Dr. Sanam Hafeez is a New York-based psychologist who specializes on working with kids and their families. She’s heard about the panic that usually ensues when the Play-Doh hits the fan, so she came up with some rock-solid advice on what kids can do in a crisis. Hopefully, there won’t be a “what’s the number for 911?” moment if there’s a real emergency. RELATED: A Pitiful Portion of America’s Disaster Budget Goes to Children
“Emergency” Is Relative
There’s an important lesson to be learned from that woman who threw a fit in the McDonald’s drive-thru: Not everything is an emergency. Dr. Hafeez says the first step is teaching your kid to recognize this. “Your child could literally be in an emergency and not realize it,” she says. And Dr. Hafeez knows from personal experience. “When I was 8 years old, my house caught fire. And I was in my room reading a book. I had no idea what was happening,” she says. “My sister came and got me, and I still didn’t quite understand — no one had ever really spoken to us about an emergency, and I said to my sister, ‘Oh, I think I should get my bike.’ I was a bright kid and my parents were very hands-on, but it just goes to show you kids don’t understand the devastation something like a fire can cause.” Conversely, not everything they see as a “crisis” is actually an emergency. G.I. Joe’s leg goes missing: Not an emergency. Your leg goes missing: Emergency! Dr. Hafeez recommends explaining it like this: “An emergency is something very serious or very dangerous, like if mommy or daddy is hurt and can’t get to the phone, or you’re alone and no one can come to you for help, or someone’s trying to break in the door or there are bad people in the house,” she says. Go ahead and give them a range of scenarios, but remember they’re designed to teach, not terrify.
911 Isn’t A Joke
Great, so your leg fell off and your kid now know it’s an emergency. Next step: Make sure they know where the phone (mobile and/or landline) is and how to dial 9-1-1. This may seem unnecessary in the age of the iPhone, but they should memorize numbers for emergency responders and neighbors they can go to for help. Dr. Hafeez says they can practice dialing on a toy phone — although you might get swatted by PAW Patrol . Talk about what information they’ll need to provide: 1) Where they are. 2) Who they’re with. 3) What’s happening. Also, emphasize that it’s important for them follow any instructions the operator gives them. “Parents are always telling their children ‘Don’t listen to anyone else,’ but they should listen to that person,” says Dr. Hafeez. Stranger danger doesn’t apply to the paramedic.
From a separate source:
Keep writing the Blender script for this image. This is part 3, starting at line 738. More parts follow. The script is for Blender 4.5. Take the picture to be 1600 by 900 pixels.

Give Kids Detailed Emergency Plan Instructions
Covering your eyes with your hands may have seemed like a good plan when you were 5, but you now know you’re not actually invisible. “Your child doesn’t know what ‘Go to a safe place’ means,” Dr. Hafeez explains. She says you need to give kids clear, specific tips based on what’s likely in their environment. At school, they need to find a teacher or hide under a desk. In an earthquake or hurricane they need to pick a spot where there won’t be shelves overhead that could fall on them. And, if it’s general home safety, be clear about which exit routes are safe to take if there’s a fire. (Jumping out of high windows only works for John McClain).
Role Play Emergencies & Natural Disasters
Like Daniel Day-Lewis, sometimes you need to go Method. Acting out emergency scenarios and challenging kids to problem-solve their way through them will make sure they can execute when the time comes. “Practice things like, ‘If there was a fire in this room what door would you go out from? What problems might you run into? If you can’t find mom, which neighbor would you go to?’,” says Dr. Hafeez. If they say ‘Daniel Tiger’s house!’ you might need to workshop this a bit more.
Don’t Freak Kids Out
There’s such a thing as being over-prepared. “I think parents have to be so careful about how they approach children,” says Dr. Hafeez. “You have to prepare your kids for emergencies, but there are some parents who are so anxious and neurotic that without meaning to, they pass that onto their kids. If you’re constantly making them hyper-vigilant, they don’t learn what they’ll need in a real emergency to navigate it themselves.” Trust that even they don’t have your evacuation plan committed to memory, their fight-or-flight response will kick in and hopefully get them to safety. So, split the difference. Fire drills should be once a month, not once a night.